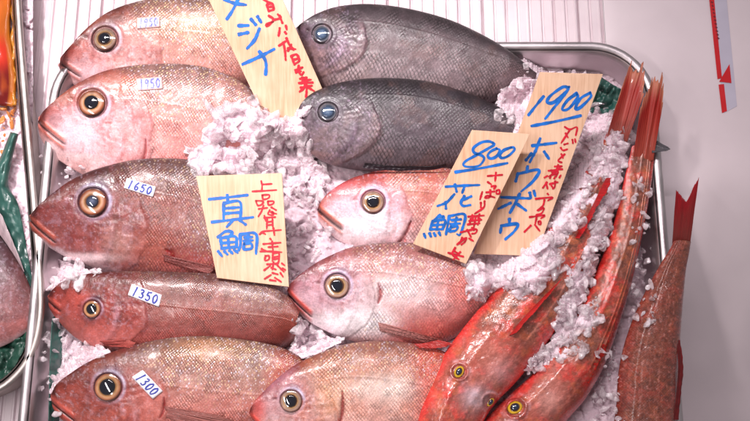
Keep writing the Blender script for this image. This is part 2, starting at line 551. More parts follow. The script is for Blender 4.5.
class Fish:
    """a body lofted between the outline of its back and the outline of its belly"""

    def __init__(s, name, label, cat, group, dors, vent, zd, zv, thick, HL, eye, eye_r, mat, paint, snout_lift=0.0, tail=None,
                 NU=380, NV=190, mode='axis', zend=0.0, seed=0, belly=0.45, power=(2.3, .72), grow=0.5, endtaper=0.0, **kw):
        s.kw = kw; s.seed = seed; s.HL = HL; s.eye = np.array(eye, float) if eye is not None else None; s.eye_r = eye_r
        dors = np.array(dors, float); vent = np.array(vent, float)
        s.sn = dors[0]
        tl = 0.5 * (dors[-1] + vent[-1]); s.tail_mid = tl
        s.e1 = (tl - s.sn) / np.linalg.norm(tl - s.sn)
        if 'axis_deg' in kw:
            a = math.radians(kw['axis_deg']); s.e1 = np.array([math.cos(a), math.sin(a)])
        s.e2 = np.array([-s.e1[1], s.e1[0]])
        if np.dot(vent.mean(0) - dors.mean(0), s.e2) < 0: s.e2 = -s.e2
        Ds = spline(dors, 900); Vs = spline(vent, 900)
        if mode == 'axis':
            def prof(C):
                a = (C - s.sn) @ s.e1; b = (C - s.sn) @ s.e2
                a = np.maximum.accumulate(a); return a, b
            da, db = prof(Ds); va, vb = prof(Vs)
            L = min(da[-1], va[-1]); s.L = L
            u = np.linspace(0, 1, NU) ** 1.25
            a = u * L
            bd = np.interp(a, da + np.arange(900) * 1e-6, db); bv = np.interp(a, va + np.arange(900) * 1e-6, vb)
            Dp = s.sn + a[:, None] * s.e1 + bd[:, None] * s.e2
            Vp = s.sn + a[:, None] * s.e1 + bv[:, None] * s.e2
        else:
            u = np.linspace(0, 1, NU)
            Dp = spline(dors, NU); Vp = spline(vent, NU)
            s.L = np.sum(np.linalg.norm(np.diff(0.5 * (Dp + Vp), axis=0), axis=1))
        s.mode = mode
        g = np.linspace(-1, 1, NV)
        t = 0.62 * g + 0.38 * np.sin(g * math.pi / 2)
        U, T = np.meshgrid(u, t, indexing='ij')
        f = ((T + 1) / 2)[..., None]
        PX = Dp[:, None, :] * (1 - f) + Vp[:, None, :] * f
        s.PX = PX; s.U = U; s.T = T
        A = (PX - s.sn) @ s.e1; B = (PX - s.sn) @ s.e2
        if mode != 'axis':
            hw = np.linalg.norm(Vp - Dp, axis=1) / 2
            A = U * s.L; B = T * hw[:, None]
        s.A, s.B = A, B
        # height of the middle plane and thickness
        lift = snout_lift * (1 - U) ** 2 + zend * U ** 2
        zdl = zd + lift; zvl = zv + lift
        wd = W(Dp[:, 0], Dp[:, 1], zdl[:, 0]); wv = W(Vp[:, 0], Vp[:, 1], zvl[:, 0])
        P = wd[:, None, :] * (1 - f) + wv[:, None, :] * f
        hwid = np.linalg.norm(wv - wd, axis=1)[:, None] / 2
        rise = np.minimum(1, (U / grow)) ; rise = np.sin(rise * math.pi / 2) ** 0.55
        fall = 1 - endtaper * sm(0.55, 1.0, U)
        h = thick * rise * fall
        h = np.minimum(h, hwid * 0.95)
        prof_ = (1 - np.abs(T) ** power[0]) ** power[1]
        P = P.copy(); P[..., 2] += h * prof_
        A0, B0 = A, B
        qx, qy = proj(P); s.PX = np.stack([qx, qy], -1)
        if mode == 'axis':
            s.A = (s.PX - s.sn) @ s.e1; s.B = (s.PX - s.sn) @ s.e2
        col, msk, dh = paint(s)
        P[..., 2] += dh * S
        s.P = P
        NB = 12
        tb = np.linspace(1, -1, NB + 2)[1:-1]
        fb = ((tb + 1) / 2)[None, :, None]
        PB = wd[:, None, :] * (1 - fb) + wv[:, None, :] * fb
        PB[..., 2] -= belly * h[:, :1] * (1 - np.abs(tb)[None, :] ** 2.3) ** .7
        full = np.concatenate([P, PB], 1); NVf = NV + NB
        tap = 1 + .32 * np.clip(A / s.L, 0, 1)
        uvw = np.stack([A * S * tap, B * S * tap], -1)
        if mode == 'axis':
            # let the scale rows follow the back as well as the belly
            uvw[..., 1] = (0.55 * B + 0.45 * T * np.percentile(np.abs(B), 80)) * S * tap
        uv = np.concatenate([uvw + seed * .37, np.zeros((NU, NB, 2))], 1)
        colf = np.concatenate([np.clip(col, 0.002, 0.95), np.repeat(col[:, -1:, :], NB, 1)], 1)
        mskf = np.concatenate([np.clip(msk, 0, 1), np.zeros((NU, NB, 3))], 1)
        mid = np.array([P[NU // 2, NV // 2, 0], P[NU // 2, NV // 2, 1], zv])
        s.root = empty(name, label, cat, mid, group)
        i0 = np.arange(NVf)[None, :]
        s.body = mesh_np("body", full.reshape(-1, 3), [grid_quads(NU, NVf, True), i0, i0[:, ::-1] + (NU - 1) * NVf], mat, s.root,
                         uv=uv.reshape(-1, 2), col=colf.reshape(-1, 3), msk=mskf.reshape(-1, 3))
        hm_add(P.reshape(-1, 3))
        fx, fy = proj(P.reshape(-1, 3)); s.fx = fx; s.fy = fy; s.flat = P.reshape(-1, 3)
        du = np.gradient(P, axis=0); dv = np.gradient(P, axis=1)
        nn = np.cross(dv, du); nn /= np.linalg.norm(nn, axis=-1)[..., None] + 1e-12
        nn[nn[..., 2] < 0] *= -1
        s.nrm = nn.reshape(-1, 3)

    def at(s, x, y, smooth=1):
        """surface point and normal under photo pixel (x, y)"""
        d = (s.fx - x) ** 2 + (s.fy - y) ** 2
        k = np.argpartition(d, 12)[:12]
        wgt = 1 / (d[k] + 0.15); wgt /= wgt.sum()
        z = (s.flat[k, 2] * wgt).sum()
        n = (s.nrm[k] * wgt[:, None]).sum(0); n /= np.linalg.norm(n)
        return W(x, y, z), n

    def plane_at(s, x, y, r):
        pts = [s.at(x + r * math.cos(a), y + r * math.sin(a)) for a in np.linspace(0, 2 * math.pi, 9)[:-1]]
        P = np.mean([p[0] for p in pts], 0); n = np.mean([p[1] for p in pts], 0)
        return P, n / np.linalg.norm(n)

    def add_eye(s, iris, pupil_c, pr=0.47, aspect=1.0, tiltz=0.3, x=None, y=None, r=None, ang=0.0, sink=0.0, dome=0.22):
        x = s.eye[0] if x is None else x; y = s.eye[1] if y is None else y; r = r or s.eye_r
        P, n = s.plane_at(x, y, r * 1.15)
        n = n * tiltz + np.array([0, 0, 1.0]) * (1 - tiltz); n /= np.linalg.norm(n)
        e = np.array([math.cos(ang), -math.sin(ang), 0]); e -= n * (e @ n); e /= np.linalg.norm(e); g = np.cross(n, e)
        R = r * S * 1.02

        def disc(nm, rad, z0, dm, cols, mat, parent, NR=14, NA=40, asp=1.0):
            rho = np.linspace(0, 1, NR); th = np.linspace(0, 2 * math.pi, NA, endpoint=False)
            RR, TT = np.meshgrid(rho, th, indexing='ij')
            z = z0 + dm * np.sqrt(np.clip(1.0 - RR ** 2, 0, 1))
            z = np.where(RR > .999, z - 0.3 * R, z)
            V = P + (RR * rad * np.cos(TT))[..., None] * e + (RR * rad * asp * np.sin(TT))[..., None] * g + z[..., None] * n
            c = ramp(RR + 0.06 * (fbm(np.cos(TT) * 3 + s.seed, np.sin(TT) * 3 + RR * 4, 3) - .5), cols)
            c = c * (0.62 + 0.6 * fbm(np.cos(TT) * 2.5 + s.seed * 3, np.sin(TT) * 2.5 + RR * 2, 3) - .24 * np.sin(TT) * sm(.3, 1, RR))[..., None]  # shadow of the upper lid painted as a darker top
            return mesh_np(nm, V.reshape(-1, 3), grid_quads(NR, NA, True), mat, parent, col=c.reshape(-1, 3))
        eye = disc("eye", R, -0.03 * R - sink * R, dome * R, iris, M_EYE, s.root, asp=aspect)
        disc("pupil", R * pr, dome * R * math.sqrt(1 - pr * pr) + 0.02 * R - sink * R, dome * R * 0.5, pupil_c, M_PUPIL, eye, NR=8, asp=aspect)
        return eye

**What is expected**
What is wanted is an exact copy of the lines from the line containing "i0, i0[:, ::-1]" to the line containing "return P, n / np.linalg.norm(n)", both lines included, and of no other line.

**Task solution**
        s.body = mesh_np("body", full.reshape(-1, 3), [grid_quads(NU, NVf, True), i0, i0[:, ::-1] + (NU - 1) * NVf], mat, s.root,
                         uv=uv.reshape(-1, 2), col=colf.reshape(-1, 3), msk=mskf.reshape(-1, 3))
        hm_add(P.reshape(-1, 3))
        fx, fy = proj(P.reshape(-1, 3)); s.fx = fx; s.fy = fy; s.flat = P.reshape(-1, 3)
        du = np.gradient(P, axis=0); dv = np.gradient(P, axis=1)
        nn = np.cross(dv, du); nn /= np.linalg.norm(nn, axis=-1)[..., None] + 1e-12
        nn[nn[..., 2] < 0] *= -1
        s.nrm = nn.reshape(-1, 3)

    def at(s, x, y, smooth=1):
        """surface point and normal under photo pixel (x, y)"""
        d = (s.fx - x) ** 2 + (s.fy - y) ** 2
        k = np.argpartition(d, 12)[:12]
        wgt = 1 / (d[k] + 0.15); wgt /= wgt.sum()
        z = (s.flat[k, 2] * wgt).sum()
        n = (s.nrm[k] * wgt[:, None]).sum(0); n /= np.linalg.norm(n)
        return W(x, y, z), n

    def plane_at(s, x, y, r):
        pts = [s.at(x + r * math.cos(a), y + r * math.sin(a)) for a in np.linspace(0, 2 * math.pi, 9)[:-1]]
        P = np.mean([p[0] for p in pts], 0); n = np.mean([p[1] for p in pts], 0)
        return P, n / np.linalg.norm(n)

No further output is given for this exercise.